18 Apr

Slow-Cooked Sticky Asian Lamb

With the weather starting to cool down a little I figured it was time to pull out the trusty slow-cooker and start testing out some of the recipes I’ve been gather up over the summer months.  One I came across recently and have been eager to try is this Slow-Cooked Sticky Asian Lamb.

I had really high hopes for this recipe.  To say I was disappointed would do this recipe a great injustice, however I think I was expecting something a little sweeter and stickier… something to do with the name I guess!  The flavour of the star anise came through quite strong, I would probably leave out at least one next time and maybe add some extra brown sugar or maybe even a bit of honey… mmm honey!

Ok enough with the talk, lets get down to business.  If you try this recipe please leave a comment, I’d love to hear your thoughts.

Prep: 20mins | Cook: 6-7 hrs | Serves: 6-8 | Difficulty: Easy

  • 2kg leg of lamb, on the bone
  • 1tbs of peanut oil
  • 1/2 a cup of kecap manis (indonesian sweet soy)
  • 1 tsp sesame oil
  • 1/4 cup of rice wine vinegar
  • 1/4 cup of brown sugar
  • 3 star anise
  • 2 stalks fresh lemon grass, beaten and bruised
  • 8 cm piece of ginger, roughly chopped
  • 4 cloves of garlic, roughly chopped
  • 1 large red chilli, roughly chopped
  • 6 green onions, sliced diagonally
  • 1 tbs of toasted sesame seeds
  • 250gm pack of flat rice stick noodles
  • 1 tsp sesame oil (for the noodles)
  • Steamed Asian greens to serve

  1. Heat a large, heavy based pan until quite hot, add the peanut oil and sear the leg of lamb as best you can on all sides.

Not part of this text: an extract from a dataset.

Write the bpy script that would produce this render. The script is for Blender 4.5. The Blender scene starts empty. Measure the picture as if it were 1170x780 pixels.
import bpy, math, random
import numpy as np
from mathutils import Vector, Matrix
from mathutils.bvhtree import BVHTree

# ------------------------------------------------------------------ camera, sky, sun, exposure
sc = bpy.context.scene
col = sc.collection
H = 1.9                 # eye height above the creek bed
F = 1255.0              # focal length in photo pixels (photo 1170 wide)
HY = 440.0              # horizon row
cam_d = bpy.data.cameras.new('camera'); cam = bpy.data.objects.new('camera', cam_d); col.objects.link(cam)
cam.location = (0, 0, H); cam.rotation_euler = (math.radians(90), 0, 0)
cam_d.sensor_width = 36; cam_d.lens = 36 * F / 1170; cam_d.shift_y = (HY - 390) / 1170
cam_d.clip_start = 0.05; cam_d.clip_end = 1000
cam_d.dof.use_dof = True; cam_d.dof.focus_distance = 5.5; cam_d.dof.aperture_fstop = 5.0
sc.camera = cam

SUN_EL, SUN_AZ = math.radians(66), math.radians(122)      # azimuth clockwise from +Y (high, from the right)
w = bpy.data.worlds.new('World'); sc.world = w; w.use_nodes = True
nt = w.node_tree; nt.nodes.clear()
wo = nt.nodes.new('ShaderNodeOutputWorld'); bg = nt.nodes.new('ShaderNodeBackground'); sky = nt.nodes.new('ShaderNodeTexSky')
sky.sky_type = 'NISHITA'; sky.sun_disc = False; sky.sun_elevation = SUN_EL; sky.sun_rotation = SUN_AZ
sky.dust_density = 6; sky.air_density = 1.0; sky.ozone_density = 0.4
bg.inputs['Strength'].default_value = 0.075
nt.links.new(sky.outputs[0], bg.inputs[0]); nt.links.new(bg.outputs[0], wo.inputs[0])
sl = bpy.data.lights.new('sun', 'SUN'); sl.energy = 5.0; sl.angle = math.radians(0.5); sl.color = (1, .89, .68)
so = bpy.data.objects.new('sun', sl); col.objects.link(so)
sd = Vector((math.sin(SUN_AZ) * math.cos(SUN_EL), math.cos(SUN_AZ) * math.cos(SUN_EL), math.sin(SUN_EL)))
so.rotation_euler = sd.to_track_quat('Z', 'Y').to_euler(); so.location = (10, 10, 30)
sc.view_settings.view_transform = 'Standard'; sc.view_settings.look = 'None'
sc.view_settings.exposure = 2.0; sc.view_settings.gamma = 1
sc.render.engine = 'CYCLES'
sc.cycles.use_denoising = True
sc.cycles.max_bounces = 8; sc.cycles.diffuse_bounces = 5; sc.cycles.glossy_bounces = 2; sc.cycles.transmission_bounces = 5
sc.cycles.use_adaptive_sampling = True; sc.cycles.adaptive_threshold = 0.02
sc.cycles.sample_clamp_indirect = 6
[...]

Pop the lamb into the slow cooker. You could do this dish in the oven if you wish but you will need a good casserole dish with a lid.
  2. In a bowl whisk together the kecap manis, rice wine vinegar, brown sugar and sesame oil. Pour over the lamb and add the garlic, ginger, chilli, lemongrass and star anise. Give everything a good stir, pop the lid on, turn the cooker on to high and don’t even think about it for at least two hours. Lift the lid, turn the lamb over and baste with the sauce whenever you think of it but don’t be too precious.
  3. After about 6 hours, remove the lamb from the cooker and cover with foil to keep warm. Strain the liquid from the cooker into a small saucepan and bring to a simmer. Reduce the liquid by about half until it is nice and sticky and syrupy. If there is a lot of fat in the liquid, place the strained liquid in a jug and pop it in the freezer for 30 minutes. No word of a lie, the fat will solidify and lift out really easily.
  4. Cook the noodles according to packet instructions. Drain the noodles and toss with a teaspoon of sesame oil (to prevent sticking) and pop them on a large platter. With a couple of forks, gently pull the lamb apart and arrange over the noodles. Discard the bones but make sure you have a secret little gnaw. Scatter over the sliced green onions and drizzle over the syrupy sauce. Finally scatter over the toasted sesame seeds and serve in the middle of the table with a platter of steamed greens.